Intelligent, cultivated people, the very people who might be expected to have liberal opinions, never do mix with the poor.
These experiences when compared to Chaplin’s cinematic screenplay restate the importance of an education of different kind—living with failure. Not as a theatrical experiment, not as a philosophical discourse, but simply because life handed you those circumstances in a stroke of randomness with some urgency to learn and write about the world. No university could have taught Orwell what he learnt while tramping.
Only he could have written 1984.
There is a deliberate omission of my personal failures in this missive. It took me a year and a half to start writing about this. Bradatan’s book was kindly sent to me by Harvard University Press. But I was lost after finishing the book. Could I write about failure without the horror of navel-gazing? There were things to do. Desaturating the way I color my worldview about successes. Disenchanting myself from a quixotic fable that miraculously rescues me from my plights. The f-word strikes everyone, everywhere. There is no grand plan—just being here is as good as it gets.

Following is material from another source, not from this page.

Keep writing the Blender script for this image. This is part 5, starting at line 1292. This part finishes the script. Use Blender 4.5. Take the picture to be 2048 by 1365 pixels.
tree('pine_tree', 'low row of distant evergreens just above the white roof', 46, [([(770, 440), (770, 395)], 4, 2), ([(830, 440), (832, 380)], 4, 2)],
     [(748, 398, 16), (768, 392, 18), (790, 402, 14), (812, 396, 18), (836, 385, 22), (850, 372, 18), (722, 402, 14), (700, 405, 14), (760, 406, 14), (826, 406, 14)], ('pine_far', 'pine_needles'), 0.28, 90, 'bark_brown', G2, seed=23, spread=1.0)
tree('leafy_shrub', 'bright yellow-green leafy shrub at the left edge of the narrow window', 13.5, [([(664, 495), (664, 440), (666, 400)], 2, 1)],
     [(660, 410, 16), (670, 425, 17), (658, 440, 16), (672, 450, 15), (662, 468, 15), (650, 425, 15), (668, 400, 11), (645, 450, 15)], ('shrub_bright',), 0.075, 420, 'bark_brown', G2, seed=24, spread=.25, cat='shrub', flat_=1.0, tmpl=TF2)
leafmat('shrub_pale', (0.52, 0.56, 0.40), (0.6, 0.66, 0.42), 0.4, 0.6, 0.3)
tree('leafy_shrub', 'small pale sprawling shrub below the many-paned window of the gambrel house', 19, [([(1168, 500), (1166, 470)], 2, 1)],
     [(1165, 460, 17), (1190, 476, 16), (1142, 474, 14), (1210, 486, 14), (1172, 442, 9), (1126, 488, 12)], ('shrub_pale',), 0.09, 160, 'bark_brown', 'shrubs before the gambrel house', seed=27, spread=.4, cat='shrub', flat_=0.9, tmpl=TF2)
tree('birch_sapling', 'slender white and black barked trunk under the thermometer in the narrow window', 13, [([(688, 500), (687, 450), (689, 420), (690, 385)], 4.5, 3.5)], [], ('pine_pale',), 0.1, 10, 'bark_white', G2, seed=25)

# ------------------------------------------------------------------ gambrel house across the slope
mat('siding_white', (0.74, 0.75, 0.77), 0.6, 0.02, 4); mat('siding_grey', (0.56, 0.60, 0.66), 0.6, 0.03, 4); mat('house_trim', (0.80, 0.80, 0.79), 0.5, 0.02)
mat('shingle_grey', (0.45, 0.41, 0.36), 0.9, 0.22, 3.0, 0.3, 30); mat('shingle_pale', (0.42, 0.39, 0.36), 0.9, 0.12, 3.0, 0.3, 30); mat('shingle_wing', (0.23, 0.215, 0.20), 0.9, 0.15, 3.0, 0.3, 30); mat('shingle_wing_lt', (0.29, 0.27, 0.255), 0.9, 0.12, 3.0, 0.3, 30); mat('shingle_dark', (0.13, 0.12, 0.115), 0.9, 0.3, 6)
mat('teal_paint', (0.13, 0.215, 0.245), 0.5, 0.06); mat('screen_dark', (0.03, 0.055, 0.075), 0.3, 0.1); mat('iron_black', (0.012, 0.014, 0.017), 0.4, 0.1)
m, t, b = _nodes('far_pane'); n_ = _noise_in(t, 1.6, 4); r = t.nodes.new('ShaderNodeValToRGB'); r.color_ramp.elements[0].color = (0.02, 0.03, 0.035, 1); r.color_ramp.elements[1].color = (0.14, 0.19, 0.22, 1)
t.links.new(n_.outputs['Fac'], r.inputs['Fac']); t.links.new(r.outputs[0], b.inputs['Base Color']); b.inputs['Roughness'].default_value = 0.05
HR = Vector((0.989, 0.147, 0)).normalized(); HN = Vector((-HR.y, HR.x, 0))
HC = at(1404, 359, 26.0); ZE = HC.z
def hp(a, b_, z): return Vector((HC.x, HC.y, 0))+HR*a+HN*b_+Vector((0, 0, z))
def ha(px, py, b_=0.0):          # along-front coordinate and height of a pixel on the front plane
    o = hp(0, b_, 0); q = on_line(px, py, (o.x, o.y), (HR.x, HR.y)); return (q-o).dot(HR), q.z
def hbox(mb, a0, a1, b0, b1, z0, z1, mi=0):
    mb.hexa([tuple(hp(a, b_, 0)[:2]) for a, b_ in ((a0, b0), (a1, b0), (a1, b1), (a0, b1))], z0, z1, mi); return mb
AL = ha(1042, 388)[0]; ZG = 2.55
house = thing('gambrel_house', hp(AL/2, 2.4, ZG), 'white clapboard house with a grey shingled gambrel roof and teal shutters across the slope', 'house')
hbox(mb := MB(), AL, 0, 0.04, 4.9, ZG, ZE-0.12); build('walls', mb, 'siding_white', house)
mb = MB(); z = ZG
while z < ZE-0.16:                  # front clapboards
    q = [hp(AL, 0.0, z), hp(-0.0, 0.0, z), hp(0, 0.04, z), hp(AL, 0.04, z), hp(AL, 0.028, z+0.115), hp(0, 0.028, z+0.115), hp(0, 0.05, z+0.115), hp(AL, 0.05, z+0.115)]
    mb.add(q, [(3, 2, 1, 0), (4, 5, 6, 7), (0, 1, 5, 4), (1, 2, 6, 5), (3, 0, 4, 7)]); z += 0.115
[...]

Tom Lutz, Doing Nothing: A History of Loafers, Loungers, Slackers, and Bums in America (New York: Farrar, Straus and Giroux, 2006), 102.







“There is no grand plan—just being here is as good as it gets.” As I contemplate a big decision and am uncertain where either path will lead, I find myself coming again and again to this same conclusion. I could tell my story as a series of decisions that have led to where I am and make it sound either successful or like a failure, depending on what I include or exclude. I think most of us could. But the reality is that I’m just here. I think most of us are.
It is refreshing to read this after lifelong rhetoric of the clichéd comment “Failures are the pillars of success”.